Excited theater-goers photographed playbills next to their faces and scanned the theater before applauding the opening seconds of Antoinette Chinonye Nwandu's jolting Pass Over viscerally directed by Danya Taymor and starring Jon Michael Hill (Moses), Namir Smallwood (Kitch), and Gabriel Ebert (Master/Ossifer).

Under the harsh light of a single streetlamp, Moses and Kitch joust and macho strut actively slinging the N-word at each other. Wearing homeless attire--dirty sweats and baggy jeans (by Sarafina Bush) -- the two men champion existential hopes for the future infused by embodied demons from the past. They taunt each other with rhymes and lift their spirits by recounting 10-best lists. Are they traveling forward, backward and or stuck in place? 
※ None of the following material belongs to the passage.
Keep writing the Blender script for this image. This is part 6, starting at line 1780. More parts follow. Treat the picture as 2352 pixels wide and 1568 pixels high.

After one of the "best 10" matches, a tall, lean man dressed in a white suit appears. He's holding a basket that's meant for his grandmother? Punctuating his non-aggressive, gentlemanly language with a slew of gosh, golly and gheez exclamation points, the white man in white invites Moses and Kitch to a picnic.

Like a "horn of plenty" the lavish lunch items materialize one after another from the basket--including, but not limited to-- bottles of wine, a pie, chicken and turkey legs. When the stranger reveals his name is Master, Kitch and Moses fail to accept it as just another name.

Master's interruption kicks up the already animated energy level, and after Master starts to sing Louis Armstrong's famous song What A Wonderful World, Moses and Kitch join their voices to Master's crooning like old-time doo-woop groups gathered under the corner streetlight. And the audience erupts in applause.

At a little over 90 minutes, the actors fiercely tangle with ghosts and magical thinking constantly complimenting each other in physical and vocal style. More percussive, Moses's hardness, and steely ideas pop against Kitch's lyricism fluidly morphing from one mental position to another.  After Master leaves, another visitor arrives, perhaps the one they have been expecting but the ending is not necessarily the one we were expecting.

Haunted by drafts of centuries-old horrors, Pass Over rides into the future on the back of humor and human resilience. Pass Over is a drama for our time.